» **Problem to work on**: Leave out the pictures; transcribe all else exactly.

══ Provided material ══

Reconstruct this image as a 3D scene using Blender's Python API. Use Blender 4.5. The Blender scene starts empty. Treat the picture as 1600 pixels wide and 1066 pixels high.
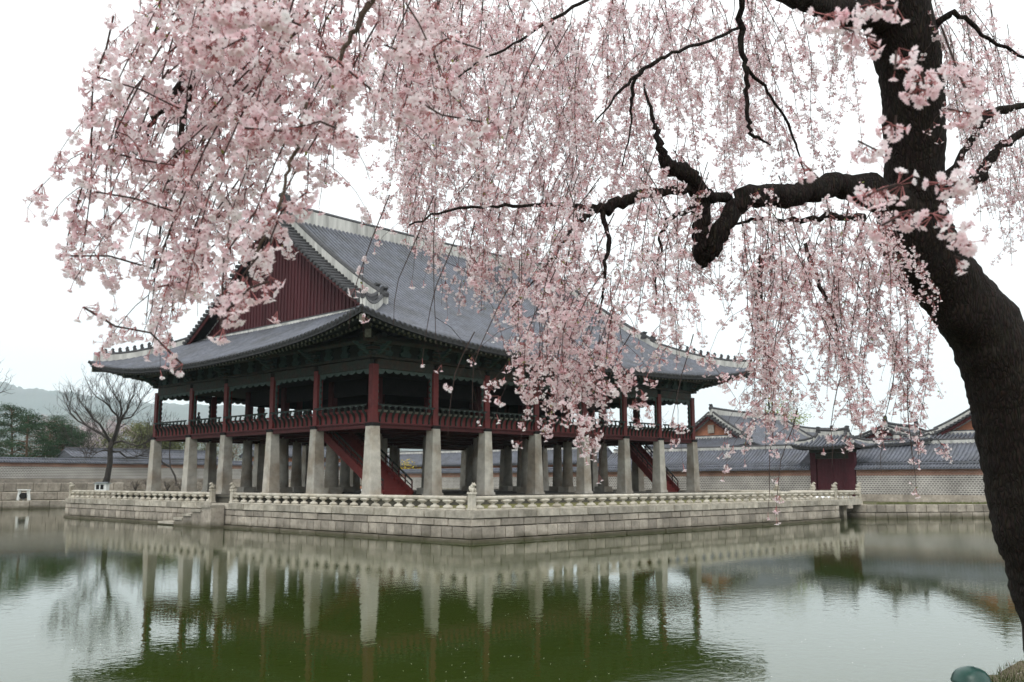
import bpy, math, random
import numpy as np
from mathutils import Vector, Matrix

random.seed(11)
rng = np.random.default_rng(11)
S = bpy.context.scene
COL = S.collection
PI = math.pi

# ------------------------------------------------------------------ camera
YAW, PITCH = 0.7730, 0.1441
CAM = Vector((-36.286, -47.263, 0.917))
FPX = 1508.0                                   # focal length in photo pixels (1600 wide)
FWD = Vector((math.cos(PITCH) * math.cos(YAW), math.cos(PITCH) * math.sin(YAW), math.sin(PITCH)))
RGT = Vector((math.sin(YAW), -math.cos(YAW), 0))
UPV = RGT.cross(FWD)
cd = bpy.data.cameras.new('camera')
cam = bpy.data.objects.new('camera', cd)
COL.objects.link(cam)
cam.matrix_world = Matrix(((RGT.x, UPV.x, -FWD.x, CAM.x), (RGT.y, UPV.y, -FWD.y, CAM.y), (RGT.z, UPV.z, -FWD.z, CAM.z), (0, 0, 0, 1)))
cd.sensor_width = 36.0
cd.lens = FPX / 1600 * 36
cd.clip_start = 0.1
cd.clip_end = 40000
cd.dof.use_dof = True
cd.dof.focus_distance = 8.0
cd.dof.aperture_fstop = 6.3
S.camera = cam

# ------------------------------------------------------------------ world, sun, exposure
SUN_EL, SUN_AZ = math.radians(52), math.radians(205)       # azimuth of the sun seen from the scene (math angle from +x)
w = bpy.data.worlds.new('World')
S.world = w
w.use_nodes = True
nt = w.node_tree
nt.nodes.clear()
out = nt.nodes.new('ShaderNodeOutputWorld')
bg = nt.nodes.new('ShaderNodeBackground')
sky = nt.nodes.new('ShaderNodeTexSky')
sky.sky_type = 'NISHITA'
sky.sun_disc = False
sky.sun_elevation = SUN_EL
sky.sun_rotation = math.radians(90) - SUN_AZ
mul = nt.nodes.new('ShaderNodeMix'); mul.data_type = 'RGBA'; mul.blend_type = 'MULTIPLY'
mul.inputs[0].default_value = 1.0
mul.inputs[7].default_value = (0.06, 0.055, 0.05, 1)
nt.links.new(sky.outputs[0], mul.inputs[6])
# overcast deck: a little brighter overhead than at the horizon, the way a thin cloud layer is
tc = nt.nodes.new('ShaderNodeTexCoord')
sep = nt.nodes.new('ShaderNodeSeparateXYZ')
nt.links.new(tc.outputs['Generated'], sep.inputs[0])
rp = nt.nodes.new('ShaderNodeValToRGB')
rp.color_ramp.elements[0].position = 0.0
rp.color_ramp.elements[0].color = (0.915, 0.945, 0.95, 1)
rp.color_ramp.elements[1].position = 1.0
rp.color_ramp.elements[1].color = (1.18, 1.185, 1.18, 1)
e = rp.color_ramp.elements.new(0.3); e.color = (1.03, 1.045, 1.045, 1)
nt.links.new(sep.outputs[2], rp.inputs[0])
mx = nt.nodes.new('ShaderNodeMix'); mx.data_type = 'RGBA'
mx.inputs[0].default_value = 0.9
nt.links.new(mul.outputs[2], mx.inputs[6])
nt.links.new(rp.outputs[0], mx.inputs[7])
nt.links.new(mx.outputs[2], bg.inputs[0])
bg.inputs[1].default_value = 1.0
nt.links.new(bg.outputs[0], out.inputs[0])

sd = bpy.data.lights.new('sun', 'SUN')
sd.energy = 0.8
sd.angle = math.radians(25)
sd.color = (1.0, 0.96, 0.90)
sun = bpy.data.objects.new('sun', sd)
COL.objects.link(sun)
sdir = Vector((math.cos(SUN_EL) * math.cos(SUN_AZ), math.cos(SUN_EL) * math.sin(SUN_AZ), math.sin(SUN_EL)))
sun.rotation_euler = sdir.to_track_quat('Z', 'Y').to_euler()
sun.location = (0, 0, 60)

S.view_settings.view_transform = 'Standard'
S.view_settings.look = 'None'
S.view_settings.exposure = 0.70
S.view_settings.gamma = 1.0
S.view_settings.use_curve_mapping = False
S.render.engine = 'CYCLES'
S.cycles.use_denoising = True
S.cycles.max_bounces = 12
S.cycles.diffuse_bounces = 9
S.cycles.transmission_bounces = 9
S.cycles.transparent_max_bounces = 4
S.cycles.volume_bounces = 1

# ------------------------------------------------------------------ rays of the fitted camera (for reading positions off the plan)
def ray(px, py):
    return FWD + RGT * ((px - 800) / FPX) - UPV * ((py - 533) / FPX)
def P(px, py, D):
    return CAM + ray(px, py) * D
def onz(px, py, z):
    d = ray(px, py); return CAM + d * ((z - CAM.z) / d.z)
def onx(px, py, x):
    d = ray(px, py); return CAM + d * ((x - CAM.x) / d.x)
def ony(px, py, y):
    d = ray(px, py); return CAM + d * ((y - CAM.y) / d.y)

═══

» **Written response**:
Reconstruct this image as a 3D scene using Blender's Python API. Use Blender 4.5. The Blender scene starts empty. Treat the picture as 1600 pixels wide and 1066 pixels high.
import bpy, math, random
import numpy as np
from mathutils import Vector, Matrix

random.seed(11)
rng = np.random.default_rng(11)
S = bpy.context.scene
COL = S.collection
PI = math.pi

# ------------------------------------------------------------------ camera
YAW, PITCH = 0.7730, 0.1441
CAM = Vector((-36.286, -47.263, 0.917))
FPX = 1508.0                                   # focal length in photo pixels (1600 wide)
FWD = Vector((math.cos(PITCH) * math.cos(YAW), math.cos(PITCH) * math.sin(YAW), math.sin(PITCH)))
RGT = Vector((math.sin(YAW), -math.cos(YAW), 0))
UPV = RGT.cross(FWD)
cd = bpy.data.cameras.new('camera')
cam = bpy.data.objects.new('camera', cd)
COL.objects.link(cam)
cam.matrix_world = Matrix(((RGT.x, UPV.x, -FWD.x, CAM.x), (RGT.y, UPV.y, -FWD.y, CAM.y), (RGT.z, UPV.z, -FWD.z, CAM.z), (0, 0, 0, 1)))
cd.sensor_width = 36.0
cd.lens = FPX / 1600 * 36
cd.clip_start = 0.1
cd.clip_end = 40000
cd.dof.use_dof = True
cd.dof.focus_distance = 8.0
cd.dof.aperture_fstop = 6.3
S.camera = cam

# ------------------------------------------------------------------ world, sun, exposure
SUN_EL, SUN_AZ = math.radians(52), math.radians(205)       # azimuth of the sun seen from the scene (math angle from +x)
w = bpy.data.worlds.new('World')
S.world = w
w.use_nodes = True
nt = w.node_tree
nt.nodes.clear()
out = nt.nodes.new('ShaderNodeOutputWorld')
bg = nt.nodes.new('ShaderNodeBackground')
sky = nt.nodes.new('ShaderNodeTexSky')
sky.sky_type = 'NISHITA'
sky.sun_disc = False
sky.sun_elevation = SUN_EL
sky.sun_rotation = math.radians(90) - SUN_AZ
mul = nt.nodes.new('ShaderNodeMix'); mul.data_type = 'RGBA'; mul.blend_type = 'MULTIPLY'
mul.inputs[0].default_value = 1.0
mul.inputs[7].default_value = (0.06, 0.055, 0.05, 1)
nt.links.new(sky.outputs[0], mul.inputs[6])
# overcast deck: a little brighter overhead than at the horizon, the way a thin cloud layer is
tc = nt.nodes.new('ShaderNodeTexCoord')
sep = nt.nodes.new('ShaderNodeSeparateXYZ')
nt.links.new(tc.outputs['Generated'], sep.inputs[0])
rp = nt.nodes.new('ShaderNodeValToRGB')
rp.color_ramp.elements[0].position = 0.0
rp.color_ramp.elements[0].color = (0.915, 0.945, 0.95, 1)
rp.color_ramp.elements[1].position = 1.0
rp.color_ramp.elements[1].color = (1.18, 1.185, 1.18, 1)
e = rp.color_ramp.elements.new(0.3); e.color = (1.03, 1.045, 1.045, 1)
nt.links.new(sep.outputs[2], rp.inputs[0])
mx = nt.nodes.new('ShaderNodeMix'); mx.data_type = 'RGBA'
mx.inputs[0].default_value = 0.9
nt.links.new(mul.outputs[2], mx.inputs[6])
nt.links.new(rp.outputs[0], mx.inputs[7])
nt.links.new(mx.outputs[2], bg.inputs[0])
bg.inputs[1].default_value = 1.0
nt.links.new(bg.outputs[0], out.inputs[0])

sd = bpy.data.lights.new('sun', 'SUN')
sd.energy = 0.8
sd.angle = math.radians(25)
sd.color = (1.0, 0.96, 0.90)
sun = bpy.data.objects.new('sun', sd)
COL.objects.link(sun)
sdir = Vector((math.cos(SUN_EL) * math.cos(SUN_AZ), math.cos(SUN_EL) * math.sin(SUN_AZ), math.sin(SUN_EL)))
sun.rotation_euler = sdir.to_track_quat('Z', 'Y').to_euler()
sun.location = (0, 0, 60)

S.view_settings.view_transform = 'Standard'
S.view_settings.look = 'None'
S.view_settings.exposure = 0.70
S.view_settings.gamma = 1.0
S.view_settings.use_curve_mapping = False
S.render.engine = 'CYCLES'
S.cycles.use_denoising = True
S.cycles.max_bounces = 12
S.cycles.diffuse_bounces = 9
S.cycles.transmission_bounces = 9
S.cycles.transparent_max_bounces = 4
S.cycles.volume_bounces = 1

# ------------------------------------------------------------------ rays of the fitted camera (for reading positions off the plan)
def ray(px, py):
    return FWD + RGT * ((px - 800) / FPX) - UPV * ((py - 533) / FPX)
def P(px, py, D):
    return CAM + ray(px, py) * D
def onz(px, py, z):
    d = ray(px, py); return CAM + d * ((z - CAM.z) / d.z)
def onx(px, py, x):
    d = ray(px, py); return CAM + d * ((x - CAM.x) / d.x)
def ony(px, py, y):
    d = ray(px, py); return CAM + d * ((y - CAM.y) / d.y)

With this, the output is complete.